Green, Greener VET: Solutions to the main challenges

Green, Greener VET: Solutions to the main challenges

Sustainability, investment, empowerment and cooperation were some of the key words used in the closing session of Green, Greener VET event, conducted online in the scope of the 6th Edition of the European Vocational Skills Week, on May 20th, 2022.

With 39 participants coming from all corners of the EU, this session was moderated by Alicia Miklavčič (Chair of VET4EU2 Platform).

The panel of experts was comprised of  Mia O’Neaill (Principal and Managing Director of Sykli Environmental School of Finland), Louis Aquilina (Director, Erasmus+ Projects and Mobility Office at MCAST and Coordinator for the UNESCO-UNEVOC Centre, in Malta), Žan Dapčevič (Director of the Higher Vocational College Academia, Maribor), Adam Gajek (EUROCHAMBRES), Giacomo Bosio (Programme assistant for SDGs and Greening TVET initiative, at UNESCO-UNEVOC) and Anna Barieri (DG EMPL).
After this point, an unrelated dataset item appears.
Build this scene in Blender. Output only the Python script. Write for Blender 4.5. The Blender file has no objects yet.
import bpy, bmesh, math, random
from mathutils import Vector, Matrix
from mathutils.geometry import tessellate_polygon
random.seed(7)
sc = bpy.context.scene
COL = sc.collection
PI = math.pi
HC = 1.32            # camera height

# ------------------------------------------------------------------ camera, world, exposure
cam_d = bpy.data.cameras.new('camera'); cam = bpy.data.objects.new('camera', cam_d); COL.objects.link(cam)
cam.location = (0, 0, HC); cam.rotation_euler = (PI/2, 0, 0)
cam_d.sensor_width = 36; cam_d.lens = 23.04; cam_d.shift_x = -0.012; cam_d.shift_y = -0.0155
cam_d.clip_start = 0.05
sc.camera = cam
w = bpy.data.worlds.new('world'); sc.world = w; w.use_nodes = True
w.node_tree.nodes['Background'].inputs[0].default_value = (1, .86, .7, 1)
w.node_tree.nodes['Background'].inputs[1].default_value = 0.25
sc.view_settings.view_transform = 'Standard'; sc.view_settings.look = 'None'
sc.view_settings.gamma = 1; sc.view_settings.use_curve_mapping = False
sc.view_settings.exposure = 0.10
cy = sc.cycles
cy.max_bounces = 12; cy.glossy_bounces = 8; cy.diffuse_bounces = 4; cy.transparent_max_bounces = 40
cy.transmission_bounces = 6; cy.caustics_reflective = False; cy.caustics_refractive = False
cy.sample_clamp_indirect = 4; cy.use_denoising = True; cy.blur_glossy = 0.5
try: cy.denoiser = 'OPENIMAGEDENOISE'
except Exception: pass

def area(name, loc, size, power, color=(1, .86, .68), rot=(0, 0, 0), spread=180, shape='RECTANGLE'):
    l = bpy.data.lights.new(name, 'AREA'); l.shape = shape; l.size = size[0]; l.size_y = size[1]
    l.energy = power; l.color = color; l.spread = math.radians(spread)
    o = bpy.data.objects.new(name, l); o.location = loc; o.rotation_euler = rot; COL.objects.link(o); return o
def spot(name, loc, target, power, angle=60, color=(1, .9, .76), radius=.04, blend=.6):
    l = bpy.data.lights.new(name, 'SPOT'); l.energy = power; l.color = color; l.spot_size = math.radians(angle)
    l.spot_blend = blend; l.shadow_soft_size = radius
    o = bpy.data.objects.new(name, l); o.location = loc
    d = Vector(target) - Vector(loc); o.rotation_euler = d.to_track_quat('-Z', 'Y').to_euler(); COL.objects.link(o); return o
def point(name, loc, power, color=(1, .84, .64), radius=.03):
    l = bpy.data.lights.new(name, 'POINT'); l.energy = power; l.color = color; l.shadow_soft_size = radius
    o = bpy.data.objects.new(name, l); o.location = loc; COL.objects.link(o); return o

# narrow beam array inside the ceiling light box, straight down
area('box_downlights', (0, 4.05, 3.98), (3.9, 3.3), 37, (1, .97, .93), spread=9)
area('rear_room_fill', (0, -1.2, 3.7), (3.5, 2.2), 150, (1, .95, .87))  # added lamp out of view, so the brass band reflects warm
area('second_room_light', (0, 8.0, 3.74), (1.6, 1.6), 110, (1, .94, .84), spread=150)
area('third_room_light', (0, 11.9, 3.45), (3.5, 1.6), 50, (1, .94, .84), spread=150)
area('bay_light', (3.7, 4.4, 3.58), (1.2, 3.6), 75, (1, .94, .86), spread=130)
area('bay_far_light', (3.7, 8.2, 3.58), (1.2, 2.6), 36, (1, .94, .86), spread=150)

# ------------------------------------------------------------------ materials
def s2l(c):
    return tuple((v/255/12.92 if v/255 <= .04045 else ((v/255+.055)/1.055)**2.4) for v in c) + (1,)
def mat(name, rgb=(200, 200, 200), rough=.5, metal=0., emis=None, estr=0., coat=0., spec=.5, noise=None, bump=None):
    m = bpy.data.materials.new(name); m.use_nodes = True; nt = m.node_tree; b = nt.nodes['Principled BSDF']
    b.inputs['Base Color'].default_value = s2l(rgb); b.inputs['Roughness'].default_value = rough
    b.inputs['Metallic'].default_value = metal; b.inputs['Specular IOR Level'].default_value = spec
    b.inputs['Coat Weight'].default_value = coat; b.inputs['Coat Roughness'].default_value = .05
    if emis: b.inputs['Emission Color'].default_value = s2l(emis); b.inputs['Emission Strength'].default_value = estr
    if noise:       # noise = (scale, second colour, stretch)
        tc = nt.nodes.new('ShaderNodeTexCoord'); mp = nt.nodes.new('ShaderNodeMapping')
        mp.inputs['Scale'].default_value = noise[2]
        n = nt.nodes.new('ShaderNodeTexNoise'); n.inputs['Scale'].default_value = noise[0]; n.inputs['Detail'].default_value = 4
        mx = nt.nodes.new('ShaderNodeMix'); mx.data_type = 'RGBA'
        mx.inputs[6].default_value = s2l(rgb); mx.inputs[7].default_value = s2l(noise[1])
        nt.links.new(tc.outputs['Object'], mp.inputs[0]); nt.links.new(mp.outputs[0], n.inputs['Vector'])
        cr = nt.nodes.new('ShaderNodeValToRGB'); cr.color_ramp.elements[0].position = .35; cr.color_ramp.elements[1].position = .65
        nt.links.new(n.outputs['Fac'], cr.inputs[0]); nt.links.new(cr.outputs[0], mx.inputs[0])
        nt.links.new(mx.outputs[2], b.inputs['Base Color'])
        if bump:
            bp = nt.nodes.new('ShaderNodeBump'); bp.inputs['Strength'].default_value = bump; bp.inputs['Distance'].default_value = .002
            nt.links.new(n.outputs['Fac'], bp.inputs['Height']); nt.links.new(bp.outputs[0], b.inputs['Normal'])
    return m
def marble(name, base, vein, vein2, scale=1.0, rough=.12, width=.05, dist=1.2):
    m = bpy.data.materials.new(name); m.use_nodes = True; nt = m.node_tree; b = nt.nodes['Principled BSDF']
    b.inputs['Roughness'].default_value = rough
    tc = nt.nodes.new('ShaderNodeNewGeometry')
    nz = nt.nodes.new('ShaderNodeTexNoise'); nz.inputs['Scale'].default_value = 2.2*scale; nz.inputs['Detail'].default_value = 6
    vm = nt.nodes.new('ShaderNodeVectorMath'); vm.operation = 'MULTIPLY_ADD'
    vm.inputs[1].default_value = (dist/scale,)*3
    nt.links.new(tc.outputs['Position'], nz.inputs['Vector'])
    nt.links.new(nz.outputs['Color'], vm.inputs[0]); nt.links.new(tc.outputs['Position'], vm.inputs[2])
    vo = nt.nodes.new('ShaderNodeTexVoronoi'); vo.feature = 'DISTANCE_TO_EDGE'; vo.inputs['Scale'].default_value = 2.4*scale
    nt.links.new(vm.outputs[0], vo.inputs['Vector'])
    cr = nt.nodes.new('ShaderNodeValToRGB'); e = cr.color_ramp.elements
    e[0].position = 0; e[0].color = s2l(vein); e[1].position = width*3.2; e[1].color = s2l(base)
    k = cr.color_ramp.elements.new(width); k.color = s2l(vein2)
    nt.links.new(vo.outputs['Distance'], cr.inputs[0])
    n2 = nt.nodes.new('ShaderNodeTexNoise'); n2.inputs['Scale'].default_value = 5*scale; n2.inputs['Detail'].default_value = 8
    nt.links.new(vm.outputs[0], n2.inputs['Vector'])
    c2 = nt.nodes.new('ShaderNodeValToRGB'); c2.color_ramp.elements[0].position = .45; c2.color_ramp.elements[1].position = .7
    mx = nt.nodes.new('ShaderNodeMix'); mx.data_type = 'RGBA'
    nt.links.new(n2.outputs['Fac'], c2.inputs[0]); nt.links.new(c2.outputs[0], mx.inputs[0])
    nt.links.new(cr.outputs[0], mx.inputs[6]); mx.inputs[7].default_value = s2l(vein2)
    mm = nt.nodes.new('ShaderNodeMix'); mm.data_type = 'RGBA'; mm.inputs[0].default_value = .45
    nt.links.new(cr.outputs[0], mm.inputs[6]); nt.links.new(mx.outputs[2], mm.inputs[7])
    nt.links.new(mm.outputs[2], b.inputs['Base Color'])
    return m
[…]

Based on their experience, they were able to identify possible solutions to the main challenges to VET mentioned in the opening session of the Green, Greener VET event – how to:

  • Transform mindsets and find solutions to overcome the decrease of students;
  • Boost teachers’ professional development;
  • Help VET Providers coping with new technologies to help us turn green.

Experts concluded that investment on digitalisation (including the use of AI, VR and other equipment in training) and explanation of the benefits of VET for the jobs of the future can attract young people to VET.

Investment on human capital is required to foster teachers’ professional development (e.g., provide opportunities for training, peer learning and sharing of best practices in the use of digital tools in training and to foster sustainable learning environments).

Implementation of already existent EU tools and initiatives (e.g., Pact for Skills, EU Alliances for Apprenticeships, Erasmus+ programme) is crucial for promoting cooperation between different stakeholders (VET providers, teachers, students, SMES and other businesses) to take measures for the green transition, including skills forecasting, quality apprenticeships and work-based learning, mobility and coaching. They can also be used by VET providers to implement micro-credentials and foster sustainability in the learning environment.

Green, Greener VET sessions were the stage for fruitful discussions, where possible solutions on how can VET cope with specific challenges for the green transition were provided.

Now it is time to act, collaboratively, for the future and growth of VET!